Most white Americans wear this lens unconsciously. Its not something that we deliberately take on and off. The lens is just there, virtually all of the time. It takes conscious and sustained effort to correct the distorted view of other real human beings upon whom have been projected the imagined characteristics of an empty cell.
A crucial corollary of this circumstance is that how we define race and how we act about it are the cumulative and continuing products of millions of daily interactions of ordinary people. This phenomenon has a peculiarly powerful effect in criminal law and procedure. If we can derive one lesson from history, it is that law is not made from above, Ariela Gross observed.
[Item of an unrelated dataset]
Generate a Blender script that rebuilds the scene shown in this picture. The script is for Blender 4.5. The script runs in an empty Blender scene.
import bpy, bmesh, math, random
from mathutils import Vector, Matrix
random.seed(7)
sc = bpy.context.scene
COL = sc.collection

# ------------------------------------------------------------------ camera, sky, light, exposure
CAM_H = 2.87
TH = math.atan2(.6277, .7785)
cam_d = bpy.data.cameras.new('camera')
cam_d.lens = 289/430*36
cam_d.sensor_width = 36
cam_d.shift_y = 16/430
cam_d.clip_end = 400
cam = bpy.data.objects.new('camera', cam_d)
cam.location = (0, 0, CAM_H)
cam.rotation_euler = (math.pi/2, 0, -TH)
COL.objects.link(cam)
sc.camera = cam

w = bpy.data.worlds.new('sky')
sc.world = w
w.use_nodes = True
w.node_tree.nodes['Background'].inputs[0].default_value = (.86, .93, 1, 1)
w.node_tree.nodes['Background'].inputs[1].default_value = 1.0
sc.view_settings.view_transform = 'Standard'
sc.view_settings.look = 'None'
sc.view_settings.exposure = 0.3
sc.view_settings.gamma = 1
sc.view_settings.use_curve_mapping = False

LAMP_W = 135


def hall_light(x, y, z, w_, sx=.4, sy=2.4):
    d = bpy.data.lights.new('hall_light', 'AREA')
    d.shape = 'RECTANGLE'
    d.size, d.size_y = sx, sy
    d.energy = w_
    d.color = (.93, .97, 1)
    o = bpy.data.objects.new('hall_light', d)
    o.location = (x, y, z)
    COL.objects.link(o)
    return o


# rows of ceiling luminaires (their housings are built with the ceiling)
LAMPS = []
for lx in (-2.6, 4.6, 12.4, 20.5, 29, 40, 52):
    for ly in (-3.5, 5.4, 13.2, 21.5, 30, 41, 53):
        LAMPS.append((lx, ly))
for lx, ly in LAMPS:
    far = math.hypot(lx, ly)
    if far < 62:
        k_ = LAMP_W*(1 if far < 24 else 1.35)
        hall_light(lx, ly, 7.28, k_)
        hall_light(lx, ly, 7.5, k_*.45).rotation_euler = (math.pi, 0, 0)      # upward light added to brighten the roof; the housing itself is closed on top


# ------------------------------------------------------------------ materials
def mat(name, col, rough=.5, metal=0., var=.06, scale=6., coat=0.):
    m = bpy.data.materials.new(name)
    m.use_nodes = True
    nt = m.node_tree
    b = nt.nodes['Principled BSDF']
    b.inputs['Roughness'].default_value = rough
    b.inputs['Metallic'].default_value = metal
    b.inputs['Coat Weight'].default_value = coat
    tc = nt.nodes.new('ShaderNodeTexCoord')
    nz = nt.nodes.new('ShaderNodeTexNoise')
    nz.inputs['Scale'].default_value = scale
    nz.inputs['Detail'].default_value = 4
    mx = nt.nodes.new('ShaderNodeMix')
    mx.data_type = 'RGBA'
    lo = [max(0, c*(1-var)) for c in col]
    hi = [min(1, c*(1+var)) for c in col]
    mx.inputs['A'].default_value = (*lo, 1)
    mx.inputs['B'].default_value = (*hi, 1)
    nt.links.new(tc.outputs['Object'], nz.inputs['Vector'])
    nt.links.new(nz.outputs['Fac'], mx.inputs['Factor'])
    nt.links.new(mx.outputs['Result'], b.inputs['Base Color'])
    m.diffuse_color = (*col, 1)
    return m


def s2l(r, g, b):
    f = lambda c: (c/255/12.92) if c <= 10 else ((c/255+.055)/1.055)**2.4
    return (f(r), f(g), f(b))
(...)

Ordinary people confronted the state in local courts and administrative hearings, and those confrontations shaped the law. Race did not just happen, and law was not imposed on us. We made race, through legal institutions, and we continue to make it every day; we can also unmake it.
Another important corollary is that an event may not seem racial on the surface. But in many cases, if one peels back a layer or two, the perceptions and constraints of the underlying racially conscious society are indeed there.
This book takes for an instructive example several things that happened after a wealthy white lawyer shot and killed his even wealthier white wife in Atlanta, Georgia, one hot night in 2016. There was nothing racial in the shooting itself. But peel back a few layers, and it becomes clear that the lens of racial perception, the erection of boundaries, and the classification of the other was there all the time. Race was very close to the heart of the incident.
When Tex Shot Diane
It was like an earthquake. Shock waves staggered the Atlanta elite and woke the always hungry media after wealthy and politically prominent lawyer Claud Lee (Tex) McIver, III, shot his wife Diane in the back near midnight on September 25, 2016. Sitting in the rear passenger seat of a luxury SUV, Tex somehow fired a single pistol shot that struck a mortal blow to Diane, sitting in the front passenger seat.